Here you might point out that it’s not very solarpunk of me to admit that our agency in determining our energy choices is so tiny. You would be right: as a former activist and scientist, it does piss me off to make this concession. I don’t have any “buts”; science, morals and history are a less effective policy framing than economics in our century, and until this societal hyperfocus on profit and growth becomes outdated (I refuse to think that humans will be forever haunted by chasing wealth, given that it was not the case until two hundred years ago), we’ll be fighting global banking institutions and overly armed police forces with cardboard signs and social media posts.

The most defeatists among us are right in that we can’t directly impact negotiations between state interests or which sector gets zero-interests loans for a decade and then bailouts, but we can start building systems in which we can make decisions that are non-economic and therefore more resistant to capital cooptation.

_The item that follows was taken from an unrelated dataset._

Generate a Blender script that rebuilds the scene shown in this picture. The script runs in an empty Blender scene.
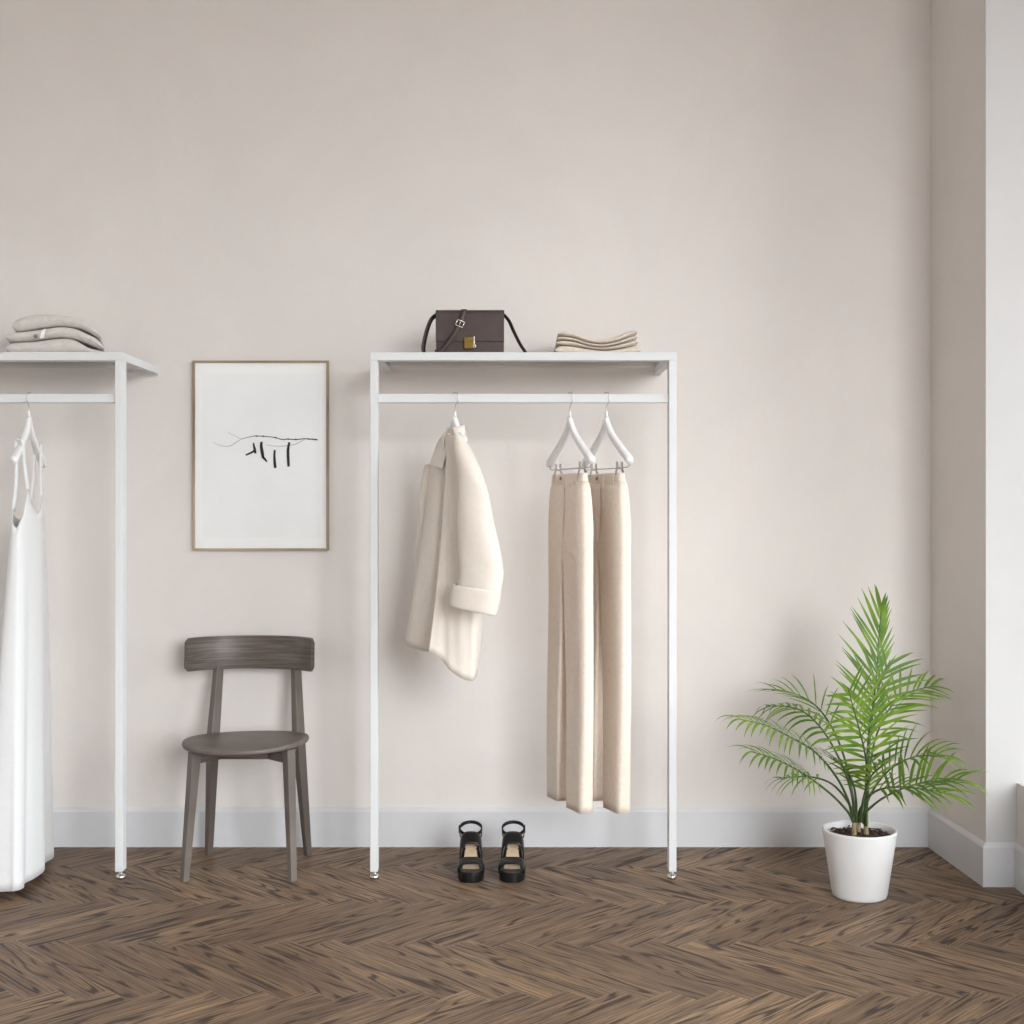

Eventually, a win is a win, and a decarbonized world in which we get to have a livable planet is by all means better than a scorched, waterless one. But I can’t shake off the thought that it’s a win we did not score ourselves; it’s one scored by capital on the basis of its own sheer convenience (and a historical own goal by the US, which accelerated their own imperial collapse due to pure incompetence). In the same way, it’s convenient for capital to burn trillions on machines that consume energy like entire countries to blend the digital commons and dump their waste directly in our brains. So maybe you’ll understand why I’m not that eager to cherish that capital’s uneasy convenience got us a win, and that we might have to rely on similar dynamics when other chemical cycles are thrown off balance (say hi to nitrogen, phosphorus and chlorine! See you next century).

Science shows us what can be done, morals what should be done and history what could’ve been done. But we’ll need more than these to prevent our futures from being steered by capital again, away from us.